Con il nome di Perpetua si vuole generalmente indicare la domestica del sacerdote, tuttavia con esso si vuole ricordare la figura di una Santa e Martire cristiana. È strano, ma la figura di Perpetua esercita, per me, un’attrazione particolare. La storia di Perpetua e Felicita è nota attraverso la lettura della passio di cui Perpetua scrisse la parte principale. Entrambe morirono martiri per non aver voluto abbandonare la propria fede cristiana. Perpetua, giovane di ventidue anni, era stata sposata e allattava il suo bebè che le fu portato anche in cella al tempo della sua carcerazione. Felicita invece era una schiava, al momento della descrizione in stato di avanzata gravidanza. Il padre di Perpetua, che era pagano, tentò ripetutamente di dissuadere la figlia dall’abbracciare la religione cristiana. Furono la rievocazione di questi tentativi, i sentimenti materni nutriti da Perpetua e da Felicita e le visioni di Perpetua a rendere celebre la passio.

Vibia Perpetua, una nobile e colta matrona di Cartagine di ventidue anni, madre di un bambino che ancora allattava, fu arrestata insieme ai suoi servi Revocato, Saturnino, Secondolo e Felicita, convertiti al Cristianesimo da Saturo. Nel 202 un decreto dell’imperatore Settimio Severo (193-211) aveva proibito a tutti i cittadini dell’impero di diventare cristiani, ma Perpetua rifiutò di fare sacrifici agli dei.
Dopo il loro arresto, e prima di essere condotti in prigione, i cinque catecumeni furono battezzati. Perpetua e Saturo lasciarono fedeli e puntuali resoconti delle sofferenze e dei patimenti subiti durante la prigionia, delle loro visioni e di tutte le vicissitudini succedutesi prima della loro esecuzione.
Poco dopo la morte dei cinque martiri, un cristiano ha aggiunto a questi documenti preziosi anche il racconto dell’esecuzione.
Il buio e l’atmosfera oppressiva della prigione terrorizzavano Perpetua, che era anche molto in ansia per la vita del suo bambino. Due diaconi riuscirono a far visita ai prigionieri, alleviandone un po’ le sofferenze. Anche la madre e il fratello catecumeno fecero visita a Perpetua la quale poté riabbracciare e nutrire il suo bambino, tenendolo in cella con sé.
Si narra che Perpetua avesse avuto una visione: saliva su una scala stretta, sui cui lati erano fissati ogni genere di strumenti di ferro (spade, lance, arpioni, lunghi coltelli, spiedi), in modo tale che chi trascurava di guadare verso l’alto finisse dilaniato, impigliato nei ferri; fino a raggiungere un prato verde, in cui pascolava un gregge di pecore.
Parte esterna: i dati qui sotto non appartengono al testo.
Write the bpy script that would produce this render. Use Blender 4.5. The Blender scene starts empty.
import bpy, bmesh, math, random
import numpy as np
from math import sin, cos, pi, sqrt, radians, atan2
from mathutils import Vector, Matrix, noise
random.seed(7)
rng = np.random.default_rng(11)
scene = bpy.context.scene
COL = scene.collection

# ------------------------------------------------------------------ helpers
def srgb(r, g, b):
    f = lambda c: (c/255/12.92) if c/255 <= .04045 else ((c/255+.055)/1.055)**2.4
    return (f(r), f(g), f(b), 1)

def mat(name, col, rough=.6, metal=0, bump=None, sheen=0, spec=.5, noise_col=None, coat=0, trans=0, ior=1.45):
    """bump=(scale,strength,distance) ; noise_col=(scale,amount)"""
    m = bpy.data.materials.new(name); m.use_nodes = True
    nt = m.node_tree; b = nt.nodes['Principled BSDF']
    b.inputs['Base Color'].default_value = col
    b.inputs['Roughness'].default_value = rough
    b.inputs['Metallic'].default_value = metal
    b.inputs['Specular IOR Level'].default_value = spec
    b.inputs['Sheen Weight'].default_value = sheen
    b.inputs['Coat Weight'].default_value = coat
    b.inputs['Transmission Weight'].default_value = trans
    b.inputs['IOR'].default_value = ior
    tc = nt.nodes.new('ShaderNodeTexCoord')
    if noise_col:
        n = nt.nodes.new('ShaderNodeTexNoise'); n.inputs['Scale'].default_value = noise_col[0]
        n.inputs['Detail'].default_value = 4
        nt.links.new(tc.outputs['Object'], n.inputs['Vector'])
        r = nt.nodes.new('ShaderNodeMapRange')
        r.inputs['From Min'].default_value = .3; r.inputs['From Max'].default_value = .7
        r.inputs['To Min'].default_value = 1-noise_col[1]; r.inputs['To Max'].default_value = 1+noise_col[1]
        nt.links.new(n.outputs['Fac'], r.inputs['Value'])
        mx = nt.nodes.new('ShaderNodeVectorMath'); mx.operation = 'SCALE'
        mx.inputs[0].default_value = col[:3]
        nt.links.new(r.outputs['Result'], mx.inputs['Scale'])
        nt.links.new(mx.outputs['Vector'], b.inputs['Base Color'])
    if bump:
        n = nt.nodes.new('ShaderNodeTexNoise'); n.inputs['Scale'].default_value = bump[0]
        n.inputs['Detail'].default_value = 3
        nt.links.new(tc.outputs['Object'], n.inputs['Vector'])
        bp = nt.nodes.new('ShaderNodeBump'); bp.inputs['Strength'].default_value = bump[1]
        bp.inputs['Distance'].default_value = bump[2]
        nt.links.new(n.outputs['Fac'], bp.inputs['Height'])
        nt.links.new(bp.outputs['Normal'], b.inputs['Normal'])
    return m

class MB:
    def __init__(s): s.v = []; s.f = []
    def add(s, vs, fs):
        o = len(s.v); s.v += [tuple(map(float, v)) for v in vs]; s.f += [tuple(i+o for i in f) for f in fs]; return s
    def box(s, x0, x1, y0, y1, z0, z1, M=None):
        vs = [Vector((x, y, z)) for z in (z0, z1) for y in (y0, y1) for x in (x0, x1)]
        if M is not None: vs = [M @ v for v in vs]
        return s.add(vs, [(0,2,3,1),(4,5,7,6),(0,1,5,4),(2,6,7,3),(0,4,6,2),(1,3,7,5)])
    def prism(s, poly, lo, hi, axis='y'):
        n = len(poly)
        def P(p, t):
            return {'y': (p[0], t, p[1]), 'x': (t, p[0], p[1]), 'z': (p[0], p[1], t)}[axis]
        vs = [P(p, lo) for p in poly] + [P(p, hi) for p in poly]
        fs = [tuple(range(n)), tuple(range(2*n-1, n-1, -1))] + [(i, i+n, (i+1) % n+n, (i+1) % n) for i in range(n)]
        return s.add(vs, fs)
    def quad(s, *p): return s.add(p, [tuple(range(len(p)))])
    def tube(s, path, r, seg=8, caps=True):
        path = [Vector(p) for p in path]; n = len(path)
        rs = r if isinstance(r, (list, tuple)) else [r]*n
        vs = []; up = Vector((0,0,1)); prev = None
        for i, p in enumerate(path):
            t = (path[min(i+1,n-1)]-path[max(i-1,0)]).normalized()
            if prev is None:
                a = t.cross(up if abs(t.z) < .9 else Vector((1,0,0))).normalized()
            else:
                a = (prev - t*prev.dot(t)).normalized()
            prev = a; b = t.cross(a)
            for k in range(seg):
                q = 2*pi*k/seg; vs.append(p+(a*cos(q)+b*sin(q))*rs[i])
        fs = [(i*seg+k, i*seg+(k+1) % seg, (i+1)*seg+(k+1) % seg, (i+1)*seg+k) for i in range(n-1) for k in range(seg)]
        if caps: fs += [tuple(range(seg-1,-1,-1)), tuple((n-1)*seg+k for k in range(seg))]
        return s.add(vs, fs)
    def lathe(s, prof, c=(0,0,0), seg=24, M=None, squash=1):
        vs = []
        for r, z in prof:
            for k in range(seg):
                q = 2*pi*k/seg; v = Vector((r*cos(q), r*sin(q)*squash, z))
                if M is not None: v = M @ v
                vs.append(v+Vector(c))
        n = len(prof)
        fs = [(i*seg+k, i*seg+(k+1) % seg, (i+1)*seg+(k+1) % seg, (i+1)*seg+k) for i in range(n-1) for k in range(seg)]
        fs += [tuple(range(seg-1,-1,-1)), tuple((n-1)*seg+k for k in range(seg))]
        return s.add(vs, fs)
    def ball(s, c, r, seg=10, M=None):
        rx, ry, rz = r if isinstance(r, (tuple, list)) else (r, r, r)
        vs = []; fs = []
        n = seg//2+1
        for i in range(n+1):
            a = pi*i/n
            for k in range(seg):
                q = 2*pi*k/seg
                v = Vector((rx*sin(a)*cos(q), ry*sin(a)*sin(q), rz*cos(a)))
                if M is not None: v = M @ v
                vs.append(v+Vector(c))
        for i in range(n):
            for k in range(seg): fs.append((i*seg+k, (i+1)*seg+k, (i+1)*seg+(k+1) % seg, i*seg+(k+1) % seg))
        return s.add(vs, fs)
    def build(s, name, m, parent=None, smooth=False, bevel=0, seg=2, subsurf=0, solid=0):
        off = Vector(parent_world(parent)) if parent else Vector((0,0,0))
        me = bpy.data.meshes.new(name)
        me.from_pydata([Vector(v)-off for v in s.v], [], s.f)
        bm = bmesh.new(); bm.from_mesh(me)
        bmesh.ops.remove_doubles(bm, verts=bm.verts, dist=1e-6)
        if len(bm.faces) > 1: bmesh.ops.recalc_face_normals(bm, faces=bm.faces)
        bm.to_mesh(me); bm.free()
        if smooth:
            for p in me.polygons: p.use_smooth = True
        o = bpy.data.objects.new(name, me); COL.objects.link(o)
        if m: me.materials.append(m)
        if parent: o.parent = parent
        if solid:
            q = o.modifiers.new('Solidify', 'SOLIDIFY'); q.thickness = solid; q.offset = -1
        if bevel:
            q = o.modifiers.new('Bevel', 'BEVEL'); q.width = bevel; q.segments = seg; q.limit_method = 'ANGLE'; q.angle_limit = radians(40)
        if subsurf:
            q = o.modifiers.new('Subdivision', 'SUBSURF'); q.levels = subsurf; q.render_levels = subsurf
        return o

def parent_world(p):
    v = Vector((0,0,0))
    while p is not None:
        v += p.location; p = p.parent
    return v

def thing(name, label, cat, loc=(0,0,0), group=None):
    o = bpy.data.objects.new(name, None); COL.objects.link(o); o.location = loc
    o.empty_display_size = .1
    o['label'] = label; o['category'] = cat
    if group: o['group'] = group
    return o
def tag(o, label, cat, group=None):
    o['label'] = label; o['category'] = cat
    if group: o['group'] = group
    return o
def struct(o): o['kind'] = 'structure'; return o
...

Da questo capì di essere prossima al martirio. Anche Saturo tramandò per iscritto le sue presunte visioni.
Il 7 marzo, durante uno spettacolo castrense per celebrare il compleanno del cesare Geta, i cinque catecumeni furono condotti nell’anfiteatro. In seguito alla richiesta della folla furono dapprima fustigati, poi un cinghiale, un orso e un leopardo furono aizzati contro gli uomini, e una mucca selvaggia contro le donne. Feriti dalle bestie feroci si baciarono secondo il rito per l’ultima volta prima di essere uccisi. I loro corpi furono sepolti a Cartagine.
Una meravigliosa basilica, chiamata Basilica Maggiore, fu eretta nel luogo in cui i martiri furono sepolti. Alfred Louis Delattre, proprio in questa basilica, scoprì un’antica iscrizione recante i nomi dei martiri.
La loro festa venne celebrata, anche al di fuori dei confini dell’Africa, il 7 marzo. Perpetua e Felicita sono invocate nelle litanie dei santi, specialmente durante la veglia pasquale della Chiesa cattolica, e il loro nome è inserito anche nel canone romano.
Nel 439 le reliquie di santa Perpetua, all’approssimarsi dell’invasione dei Vandali, furono trasferite a Roma, poi da lì, nell’843, per mano dell’arcivescovo di Bourges, san Raoul, all’abbazia di Dèvres (o Deuvre), a Saint-Georges-sur-la-Prée. Dopo che quest’abbazia fu saccheggiata dai Normanni nel 903, le reliquie furono trasferite a Vierzon, nel sito dell’attuale municipio. Da lì furono traslate nella chiesa di Notre Dame di Vierzon nel 1807, dove sono state conservate fino a ora. Perpetua fu proclamata patrona di Vierzon. Nel 1632 quella città fu gravemente colpita da un’epidemia di peste: gli abitanti allora fecero ricorso alla santa portandone in processione le reliquie, e fecero il voto che, se la peste fosse cessata, avrebbero incastonato la sua testa in un reliquiario d’argento. La peste effettivamente cessò.